According to the U.S. Department of Labor, 'electronics technician' is an apprenticeable occupation (www.doleta.gov). Through an apprenticeship program, you would receive on-the-job training for a number of years, under the guidance and supervision of senior technicians. However, the U.S. Bureau of Labor Statistics (BLS) reports that employers generally prefer applicants who have completed a formal training program through a vocational school, technical school or community college (www.bls.gov).

You can receive formal training through diploma/certificate programs and associate's degree programs. Programs that are consistent with your vocation include electronics technology, electronics technician, electronic engineering technology, electronic systems technician and other related program titles.

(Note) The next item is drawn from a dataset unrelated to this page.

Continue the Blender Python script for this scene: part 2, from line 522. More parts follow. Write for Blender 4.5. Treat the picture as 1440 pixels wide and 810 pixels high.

Step 2: Choose a Specialization

Depending on your training route, you may choose your specialization during formal training or through on-the-job experience. Initially, you will learn foundational principles and protocols for electronics as a whole. However, specialization pertains to the type of equipment that you will primarily work on. Some of your potential specializations include relay and substation equipment, electric motors and generators, commercial and industrial equipment, motor vehicle equipment and transportation equipment.

Step 3: Consider Certification

Certification is not required but is recommended. By obtaining certification, you will have a type of professional credentialing that may be beneficial for employment and career advancement. Certification is available through trade organizations, such as the Electronics Technicians Association and the International Society of Certified Electronics Technicians.

Step 4: Acquire Work Experience

As an electronics technician, your work environment will vary with your specialization and employer. For example, if you work for an electronics manufacturer and you specialize in substation equipment, you may work in a factory. However, if you are a technician who works in a specialty shop that installs and repairs motor vehicle electronic equipment, you may perform some work onsite at clients' homes or places of business.

Your salary will also vary with your specialization. For example, the BLS reports that annual mean salaries for technicians in various manufacturing industries ranged from $38,110 to $95,140. Electrical and electronics engineering technicians who worked in communications manufacturing earned an annual mean salary of $58,840, while those employed by the federal executive branch earned $85,950.

Step 5: Stay Current in the Field

Staying current about industry technologies, techniques and guidelines are crucial to your daily activities. Some certifications also require continuing education for renewal. Industry updates and continuing education may be offered by some employers; however, it is also available through various trade organizations, such as those that provide certification, and at some technical schools.

What Are Some Related Alternative Careers?

The title of 'technician' can be applied to many different positions and duties in the field of electronics. If you want to narrow your search, you might become an electrical or electronics installer or repairer working in the telecommunications, transportation or utilities fields. Technician positions also exist for those with an associate's degree in the electro-mechanical and mechanical engineering fields. If you plan on pursuing a bachelor's degree, opportunities await in the form of a career as an electrical or electronics engineer, in which you can design devices yourself.